If you guys don't mind giving me a little more help in a technical sense I have a couple questions:
I'm trying to get my '86 running. It's a 4x4 standard cab (dual tank) with a 2.9/manual trans. A friend of mine hit a Suburban with it and evidently that pooched the fuel pump(s).
I have replaced the high pressure pump, the fuel filter, the pump relay, and checked the inertia switch. All test OK. Front tank doesn't have much gas in it, rear tank has about 1/4 tank. Battery is good.
My problem is that I'm hardly getting any pressure at the fuel rail. If I blow air through the return line (blue one/passenger side of the tank, right?) on the rear tank, I get gas out of the supply line right at the FPR, so the lines aren't plugged. However, when I ground out the high pressure pump with a gauge on the fuel rail (all lines connected,) I'll get somewhere between 0 and 15 PSI. The pressure also rises very slowly. Testing the pressure in my '88 2.9 yields almost instant 40 PSI. After the pressure gets up to about 15 PSI the truck will start and idle for a few seconds before starving for fuel and then stalls.
This indicates to me that the pump in the rear tank isn't working, or something else. Maybe the tank check valves? the grommets in both aren't great, but don't leak unless I blow quite a bit of air into the tank with an air compressor.
Voltage at the tank pump will jump up to about 6 volts and then drop down to around zero, every time, in about 5 seconds.
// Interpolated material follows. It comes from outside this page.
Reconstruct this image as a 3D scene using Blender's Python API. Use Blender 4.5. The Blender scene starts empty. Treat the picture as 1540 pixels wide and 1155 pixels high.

According to Chilton's it should stay steady around battery voltage. I don't really want to mess with the wiring harness and am considering just putting the pump on a toggle switch in the cab.
Any suggestions/comments? If my ideas are crap let me know. Also keep in mind for the toggle switch idea that inertia swtich safety thing isn't my first concern...this thing is going to be trail driven only, very rarely in town and probably never on the highway.